Todo esto viene a cuento de los signos preocupantes que se otean en el horizonte de nuestra patria, que ni siquiera unos hipotéticos resultados electorales exitosos entre los partidos que están a favor de la integridad nacional, la libertad, los derechos de la familia y una acción social que no ponga en riesgo el necesario equilibrio económico serían capaces de contrarrestar. Unido al desarme moral, la imposición de lo que es correcto o no pensar, la caza de brujas y el amedrantamiento ante esa nueva forma de totalitarismo cada vez más burdo, no puede conducir sino a una fuerte quiebra social. Y por desgracia, a pesar de la nobleza de algunos empeños, no estamos precisamente sobrados de liderazgos sólidos y de partidos que lo combatan con claridad y firmeza. La izquierda española, especialmente, ha apostado por la desintegración nacional, el apoyo a las propuestas de los lobbies de presión (separatistas, LGTB, ultrafeministas, animalistas, abortistas, laicistas y proeutanasia) y, de momento, ninguna rectificación, si no se ve obligada a ello, cabe esperar.

Me preocupa, como no, el fuerte revanchismo que, ante la mirada indiferente de muchos y la pasividad de otros, se está imponiendo a través de ese afán obsesivo, injusto, desmedido, inquisitorial, aplicado a la narración de nuestro pasado histórico. Las leyendas negras, la recreación de un siglo XX imaginario, la aceptación del discurso separatista, la persecución creciente hacia todo lo que huela a cristiano y la dictadura de un feminismo mal entendido no auguran a mi entender nada bueno.

A medio o largo plazo, ante esta violencia abierta o larvada, puede producirse una reacción igualmente violenta, fruto del hartazgo de quienes se han cansado de ser siempre las víctimas, los que aguantan, mientras ven como sus enemigos y los contravalores que defienden medran alrededor y gozan de toda suerte de garantías de parte del poder.

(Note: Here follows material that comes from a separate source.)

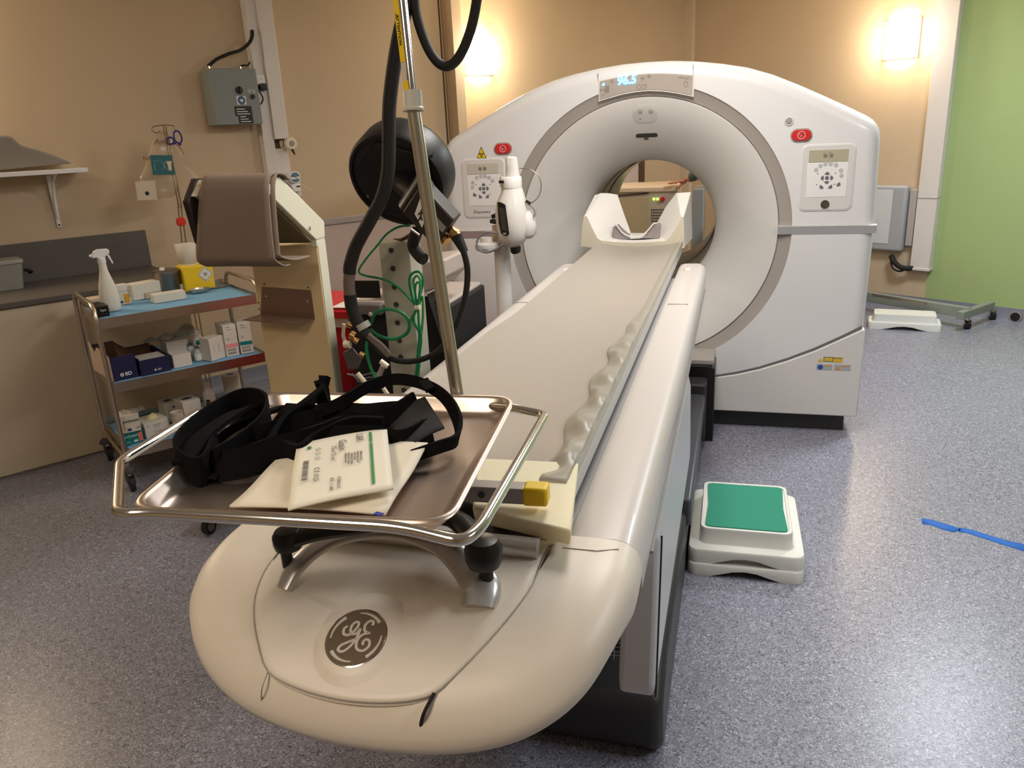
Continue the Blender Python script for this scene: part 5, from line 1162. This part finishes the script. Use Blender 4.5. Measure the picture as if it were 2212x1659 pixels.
# ================================================================ BLACK INSTRUMENT CART behind
ec=thing('instrument_cart','black instrument cart with pale moulded top behind the drilled post','cart',(-1.15,2.95,0))
CY0=2.72
def cxz(u,v,y=CY0): p=py(u,v,y); return p.x,p.z
x0,z1=cxz(745,640); x1,_=cxz(985,640); _,z0=cxz(880,835)
M().box(x0,x1-.02,CY0,CY0+.42,.12,z1-.03).build('cart_body',BLACKM,ec,bevel=.01)
M().box(x0-.02,x1,CY0-.01,CY0+.43,.06,.13).build('cart_base',GDARK,ec,bevel=.01)
for a_ in (x0+.03,x1-.05):
    for b_ in (CY0+.05,CY0+.37): M().cyl((a_-.012,b_,.034),(a_+.012,b_,.034),.034,14).build('caster',mat('dark_rubber',(1,1,1)),ec)
TOPM=mat('greige_moulding',rgb(178,164,154),.35)
a_,b_=cxz(775,655),cxz(835,602)
M().box(a_[0]-.02,x1-.03,CY0-.03,CY0+.40,z1-.035,z1-.015).build('tray_top',TOPM,ec,bevel=.008)
M().box(cxz(760,0)[0],cxz(840,0)[0],CY0+.0,CY0+.25,z1-.015,cxz(800,597)[1]).build('monitor_case',mat('pinkish_case',rgb(205,192,188),.4),ec,bevel=.014,seg=3)
a_=cxz(770,648);b_=cxz(819,606)
M().box(a_[0],b_[0],CY0-.006,CY0,a_[1]+.01,b_[1]).build('screen',mat('dark_screen',rgb(20,22,24),.15),ec)
a_=cxz(775,675);b_=cxz(835,650)
M().box(a_[0],b_[0],CY0-.05,CY0,a_[1],b_[1]).build('front_ledge',mat('ledge_grey',rgb(110,100,96),.4),ec,bevel=.01)
# white moulded hopper
hp=[(885,575),(895,566),(960,560),(962,600),(940,625),(905,636),(890,628)]
M().loft([[V((py(u,v,CY0-.12).x,yy,py(u,v,CY0-.12).z)) for u,v in hp] for yy in (CY0-.12,CY0+.12)]).build('hopper',TOPM,ec,bevel=.008)
M().grid(lambda a,b:py(890+45*a,578-14*b-8*sin(3*a),CY0-.12+.1*b)+UP*.008*sin(17*a+11*b),12,8).build('clear_pouch',mat('clear_film',(1,1,1)),ec,solid=.0006)
# slanted grey side panel with vents
sp4=[(922,636),(948,622),(1000,800),(985,830)]
M().loft([[py(u,v,CY0-.06+k) for u,v in sp4] for k in (0,.01)]).build('side_panel',mat('slate_panel',rgb(92,102,104),.5),ec)
for k in range(4): M().tube(pp([(941+3*k,650+13*k),(946+3*k,664+13*k)],CY0-.065),.004,5).build('vent',INK,ec)
M().loft([[py(u,v,2.68+k) for u,v in ((905,640),(930,640),(990,800),(985,832),(905,832))] for k in (0,.2)]).build('black_cover',BLACKM,ec,bevel=.004)
# connector cluster at the left
cc2=thing('connector_cluster','brass and silver connectors with a grey adapter box left of the drilled post','connectors',py(760,800,2.5))
for u,v,r_,m_ in ((757,702,.011,BRASS),(763,725,.017,BRASS),(770,736,.011,BRASS),(783,766,.010,BRASS),(802,680,.007,CHROME),(764,694,.006,CHROME)):
    M().tube(pp([(u-5,v-2),(u+5,v+3)],2.45),r_,12).build('connector',m_,cc2)
M().tube(pp([(743,700),(741,725),(748,745)],2.45),.007,8).build('lead',mat('dull_white',(1,1,1)),cc2); M().tube(pp([(744,744),(757,744)],2.44),.014,10).build('white_plug',IV,cc2)
M().loft([[py(u,v,2.46+k) for u,v in ((740,760),(762,750),(783,775),(775,797),(752,800))] for k in (0,.05)]).build('adapter_box',mat('adapter_grey',rgb(88,80,76),.5),cc2,bevel=.006)
M().tube(pp([(772,806),(790,828)],2.44),.009,8).build('plug_tip',IV,cc2); M().tube(catmull(pp([(790,826),(800,840),(815,836)],2.45),4),.004,6).build('plug_lead',IV,cc2)
M().tube(pp([(828,790),(818,812)],2.40),.010,8).build('grey_connector',GGREY,cc2); M().tube(pp([(822,780),(838,792)],2.38),.010,8).build('white_plug',IV,cc2)
for k in range(3): M().tube(catmull(pp([(750+10*k,808),(775,812+6*k),(810,806+8*k),(835,818)],2.6),5),.0035,6).build('loose_cable',mat('cable_grey',rgb(130,122,122),.5),cc2)
M().tube(pp([(828,838),(848,868)],2.35),.008,8).build('white_tube',IV,cc2)
# ================================================================ CONTRAST INJECTOR
IY=3.62
ij=thing('contrast_injector','white contrast injector head with dark screen on a white column in front of the gantry','injector',py(1090,900,IY))
def isec(v,u0,u1,dep,y=IY):
    a=py(u0,v,y);b=py(u1,v,y); c=(a+b)/2; r=(b-a).length/2; return [V((c.x+r*cos(t),y+dep*sin(t),c.z)) for t in [2*PI*k/20 for k in range(20)]]
IW=mat('injector_white',rgb(232,228,222),.3,coat=.2)
M().loft([isec(v,a,b,d) for v,a,b,d in ((338,1096,1110,.02),(341,1093,1117,.03),(360,1093,1119,.032),(384,1092,1123,.034))]).build('syringe_sleeve',IW,ij,smooth=50)
M().loft([isec(v,a,b,d) for v,a,b,d in ((381,1081,1124,.05),(383,1080,1126,.055),(402,1081,1127,.055),(405,1084,1127,.055))]).build('collar',IW,ij,smooth=50)
M().loft([isec(v,a,b,d) for v,a,b,d in ((403,1086,1126,.05),(418,1082,1131,.06),(436,1074,1136,.075),(460,1071,1141,.085),(490,1074,1143,.085),(512,1080,1140,.075),(525,1088,1132,.06),(532,1098,1122,.04))]).build('head_shell',IW,ij,smooth=60)
M().loft([isec(v,a,b,d,IY+.02) for v,a,b,d in ((455,1135,1146,.03),(462,1125,1153,.05),(485,1120,1158,.055),(505,1120,1158,.055),(514,1125,1150,.04))]).build('side_bulge',IW,ij,smooth=60)
M().loft([isec(v,a,b,.03) for v,a,b in ((532,1104,1123),(534,1102,1125),(545,1104,1124),(547,1108,1120))]).build('knob',BLACK,ij)
sc_=[(1074,437),(1080,436),(1092,442),(1100,505),(1094,511),(1082,505),(1077,480)]
M().loft([[py(u,v,IY-.085+k+.0007*(1090-u)) for u,v in sc_] for k in (0,.03)]).build('screen_frame',BLACK,ij,bevel=.004)
M().loft([[py(u,v,IY-.0865+k+.0007*(1090-u)) for u,v in ((1077,448),(1090,450),(1096,500),(1084,497))] for k in (0,.003)]).build('screen',mat('screen_olive',rgb(64,62,56),.2),ij)
M().text('MR',.012,py(1090,505,IY-.088),EX,UP,ext=.0003).build('lettering',PAPER,ij)
M().tube(pp([(1078,393),(1088,393)],IY-.06),.007,8).build('black_knob',BLACK,ij)
M().tube(pp([(1085,398),(1085,412)],IY-.062),.0035,6).build('pin',CHROME,ij)
M().tube(catmull(pp([(1122,364),(1145,366),(1163,380),(1169,402),(1163,425),(1148,439)],IY),6),.0025,6).build('spring_wire',STEELD,ij)
M().tube(catmull(pp([(1140,440),(1150,446),(1156,456),(1154,468)],IY),5),[.006]*16,8).build('pivot_arm',GGREY,ij)
M().tube(pp([(1136,434),(1146,440)],IY-.01),.007,8).build('arm_knob',BLACK,ij)
M().tube(pp([(1067,462),(1071,470)],IY),.018,10).build('side_knob',BLACK,ij); M().loft([[py(u,v,IY-.01+k) for u,v in ((1058,474),(1076,472),(1076,486),(1058,482))] for k in (0,.05)]).build('clamp',GDARK,ij,bevel=.003)
# column
cb_=py(1085,640,IY+.03)
M(Fr((cb_.x+.005,IY+.05,0),EX,(0,1,0),UP)).lathe([(.20,0),(.20,.03),(.06,.06),(.040,.08),(.040,1.10),(.034,1.14),(.022,1.15),(.022,1.20)],24).build('column',IW,ij,smooth=50)
M(Fr(py(1072,500,IY+.03),EX,(0,1,0),UP)).lathe([(.02,-.05),(.02,.03)],14).build('neck',mat('cream_neck',rgb(215,190,160),.4),ij)
hc=py(1052,528,IY-.02); M(Fr(hc,EX,(0,1,0),UP)).lathe([(.03,-.030),(.055,-.026),(.060,-.016),(.060,.004),(.050,.010),(.032,.012),(.030,.034),(.0,.036)],24).build('hand_switch_dome',IW,ij,smooth=50)
M().tube(catmull(pp([(1072,503),(1050,502),(1036,512),(1030,525),(1036,540),(1052,545),(1072,538),(1086,528)],IY-.08),5),.005,8).build('coiled_lead',mat('lead_grey',rgb(130,126,128),.5),ij)
M().text('|||||||||||||||',.012,hc+V((0,-.061,-.018)),EX,UP,ext=.0003).build('vent_print',GREYINK,ij)
# ================================================================ STEP STOOLS
SW=mat('stool_white',rgb(226,224,214),.45); SG=mat('green_grip_mat',rgb(46,140,112),.8,bump=.3,bscale=600,noise=.04,nscale=20)
def stool(name,label,c,ang,w,d,h,z0,top,pad=None,group=None):
    ex=V((cos(ang),sin(ang),0)); f=Fr(c,ex,V((-ex.y,ex.x,0)),UP).at(0,0,z0); t=thing(name,label,'step stool',f((0,0,0)),group)
    m=M(f); 
    def wav(s_,hh,r,arch=0):
        out=[]
        for x_,y_ in rrect(w*s_,d*s_,r,6): out.append((x_,y_,hh))
        return out
    # skirt with arched cut on the long sides
    n=64; P=[]
    def per(s_,r=.035): 
        pts=rrect(w*s_,d*s_,r,5); full=[]
        for i in range(len(pts)):
            a=pts[i]; b=pts[(i+1)%len(pts)]; L_=math.hypot(b[0]-a[0],b[1]-a[1]); k=8 if L_>.1 else 1
            for j in range(k): full.append((a[0]+(b[0]-a[0])*j/k,a[1]+(b[1]-a[1])*j/k))
        return full
    base=per(1.0); zlow=[max(0,(.030 if abs(y_)>d*.49 else 0)*max(0,1-(x_/(w*.27))**2)) for x_,y_ in base]
    A_=[(x_,y_,zl) for (x_,y_),zl in zip(base,zlow)]
    secs=[[(x_*.985,y_*.985,zl) for x_,y_,zl in A_],A_,[(x_,y_,h*.42) for x_,y_ in base],[(x_*.985,y_*.985,h*.47) for x_,y_ in base]]
    st=per(top,.03)
    secs+=[[(x_*1.03,y_*1.03,h*.49) for x_,y_ in st],[(x_*1.005,y_*1.005,h*.55) for x_,y_ in st],[(x_,y_,h*.92) for x_,y_ in st],[(x_*.985,y_*.985,h) for x_,y_ in st],[(x_*.93,y_*.93,h) for x_,y_ in st],[(x_*.925,y_*.925,h-.004) for x_,y_ in st],[(x_*.5,y_*.5,h-.004) for x_,y_ in st]]
    M(f).loft(secs,caps='end').build('body',SW,t,smooth=45)
    if pad:
        pd=per(top*.90,.02); pinch=lambda x_,y_:(x_*(1-.05*(1-min(1,abs(y_)/(d*.35))) if abs(x_)>w*top*.3 else 1),y_)
        M(f).loft([[(*pinch(x_,y_),hh) for x_,y_ in pd] for hh in (h-.004,h+.001)]).build('grip_mat',pad,t)
    return t
c0=pz(1483,1240,0); c1=pz(1738,1265,0); 
a0=math.atan2(c1.y-c0.y,c1.x-c0.x); sw=(c1-c0).length
ctr=c0+(c1-c0)/2+V((-sin(a0),cos(a0),0))*.26
stool('step_stool','lower cream step stool with arched skirt, beneath the green-topped one beside the table',ctr,a0,sw*.99,.52,.10,0,.84,None,'step stools stacked beside the table')
stool('step_stool','upper white step stool with green grip mat, stacked on another beside the table',ctr+V((0,.01,0)),a0,sw*.99,.52,.118,.046,.80,SG,'step stools stacked beside the table')
d0=pz(1874,710,0); d1=pz(2033,718,0); a1=math.atan2(d1.y-d0.y,d1.x-d0.x)
stool('low_step','low white step stool alone on the floor near the right wall',d0+(d1-d0)/2+V((-sin(a1),cos(a1),0))*.12,a1,(d1-d0).length,.24,.115,0,.86,SW)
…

Y las cosas se han dejado llegar a tal límite, que ni siquiera quienes pretenden una posición de centro o moderada, van a poder enderezar la situación creada. Por eso, soy de los que pienso que de estas elecciones no van a surgir los correctivos necesarios para que la sociedad española recobre los sanos valores perdidos desde hace tiempo. Sobre todo, cuando mirando las tendencias, a pesar de lo que está lloviendo, la posibilidad de un gobierno que aliente las fuerzas centrifugas y cainitas referidas parece cierta.

Lo que está en juego no son determinadas medidas económicas o sociales, ni siquiera determinadas opciones judiciales. Está en juego que se instale para quedarse la dictadura de lo políticamente correcto, la pervivencia de la España unida y solidaria entre sus regiones, la estabilidad del país, la independencia de la Justicia, el respeto a la ley natural y a la religión de nuestros antepasados, mayoritaria entre los españoles, y en definitiva, la defensa de la familia y la salud mental de nuestros niños y jóvenes. ¿Quién o quiénes, a día de hoy, pueden asegurarnos que esos augurios no se cumplirán? Aquí está la gran incógnita que se eleva en el horizonte hispano, más allá de los procesos electorales en marcha.